How do we really know how many children are out of school?

A version of this post originally appeared on Global Partnership for Education’s Blog, “Education for All”. Reposted with permission.

As part of the ambitious Millennium Development Goals set in the year 2000, the international community pledged to achieve universal primary education. With the target year of 2015 fast approaching, this goal is still far from being reached, and much remains to be done to remove barriers to schooling, particularly for children who are out of school. As the FHI 360 Education Policy and Data Center (EPDC) suggests in its recent report, data availability and reliability on this issue have lagged, making estimates of out-of-school children difficult. The regular revisions of numbers issued by international agencies illustrate this challenge.

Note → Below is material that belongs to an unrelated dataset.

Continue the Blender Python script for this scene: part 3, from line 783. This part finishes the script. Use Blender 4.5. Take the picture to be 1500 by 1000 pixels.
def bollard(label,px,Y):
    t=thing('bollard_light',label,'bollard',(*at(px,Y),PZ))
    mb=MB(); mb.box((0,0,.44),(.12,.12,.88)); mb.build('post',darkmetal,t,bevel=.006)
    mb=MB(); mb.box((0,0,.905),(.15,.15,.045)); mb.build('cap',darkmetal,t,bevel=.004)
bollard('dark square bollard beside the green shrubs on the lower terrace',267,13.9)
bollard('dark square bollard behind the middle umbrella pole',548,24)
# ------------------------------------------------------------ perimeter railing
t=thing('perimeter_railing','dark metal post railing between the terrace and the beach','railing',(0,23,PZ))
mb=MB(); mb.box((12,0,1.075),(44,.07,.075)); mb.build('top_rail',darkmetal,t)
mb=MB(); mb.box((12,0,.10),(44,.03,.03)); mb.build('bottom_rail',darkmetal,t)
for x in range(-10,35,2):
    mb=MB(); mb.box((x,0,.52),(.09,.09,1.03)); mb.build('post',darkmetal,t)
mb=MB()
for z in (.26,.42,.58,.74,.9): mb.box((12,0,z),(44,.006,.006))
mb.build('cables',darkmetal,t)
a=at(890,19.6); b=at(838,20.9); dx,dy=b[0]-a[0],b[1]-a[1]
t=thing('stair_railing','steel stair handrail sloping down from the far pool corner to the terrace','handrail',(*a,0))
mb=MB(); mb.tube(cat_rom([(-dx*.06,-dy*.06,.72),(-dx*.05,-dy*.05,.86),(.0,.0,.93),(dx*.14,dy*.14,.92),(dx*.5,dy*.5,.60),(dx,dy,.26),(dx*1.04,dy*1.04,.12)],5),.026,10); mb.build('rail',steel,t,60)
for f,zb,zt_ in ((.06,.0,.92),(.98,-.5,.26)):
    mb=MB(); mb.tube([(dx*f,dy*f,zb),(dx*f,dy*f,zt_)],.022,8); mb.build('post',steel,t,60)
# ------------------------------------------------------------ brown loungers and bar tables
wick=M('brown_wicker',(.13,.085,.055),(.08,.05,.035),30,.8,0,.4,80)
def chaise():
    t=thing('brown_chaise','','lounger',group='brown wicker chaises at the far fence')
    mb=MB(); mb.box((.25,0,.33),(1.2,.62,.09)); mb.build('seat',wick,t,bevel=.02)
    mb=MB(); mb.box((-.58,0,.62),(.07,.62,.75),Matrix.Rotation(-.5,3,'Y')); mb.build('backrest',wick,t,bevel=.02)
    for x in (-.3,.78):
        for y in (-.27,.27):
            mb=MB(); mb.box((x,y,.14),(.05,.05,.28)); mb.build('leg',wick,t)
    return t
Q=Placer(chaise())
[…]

A review of available UNESCO Institute for Statistics (UIS) data shows a considerable amount of missing information, particularly for countries where the number of out-of-school children could potentially be quite high given their recent history (for instance, Haiti, Sierra Leone, South Sudan and Sudan). For some countries, including Bangladesh and the Democratic Republic of the Congo, the figures factored into the global estimate are not published, and the most recent figures available from UIS are more than a decade old (1990–1995). This situation could be amended with greater inclusion of household survey data, which are currently used sporadically, if at all. The Global Initiative on Out-of-School Children has already started a review of all available sources of information for several countries, as well as for the Latin America and the Caribbean region, although data have yet to be integrated into the UIS Data Centre or the UIS e-Atlas on Out-of-School Children.

Use of multiple data sources, however, raises the issue of data discrepancy across sources. A review conducted by EPDC as part of the report revealed that school participation rates may vary dramatically across administrative (school census) and household survey or national census data. Although the issue of data discrepancies is inherently complex and requires in-depth review of each case, there are aspects that can be tackled more easily. One way to make cross-national data comparable is to measure the number of out-of-school children by age group, rather than by class level. Measuring education access for children ages 7–14, as EPDC proposes in its report, would allow for comparable data and refocus attention on the need for all children to have access to quality education — not just those falling in the primary-level age brackets.

We recognize that a precise number of out-of-school children may not be attainable at this time and that improving data quality and timeliness requires substantial investment of resources and time. It is important that education stakeholders and analysts are aware of data gaps, discrepancies, consistency concerns and the caveats with which available information must be used. Data quality is everyone’s concern. We believe that a concerted effort in establishing and maintaining reliable metrics of school participation is an essential element of achieving global success.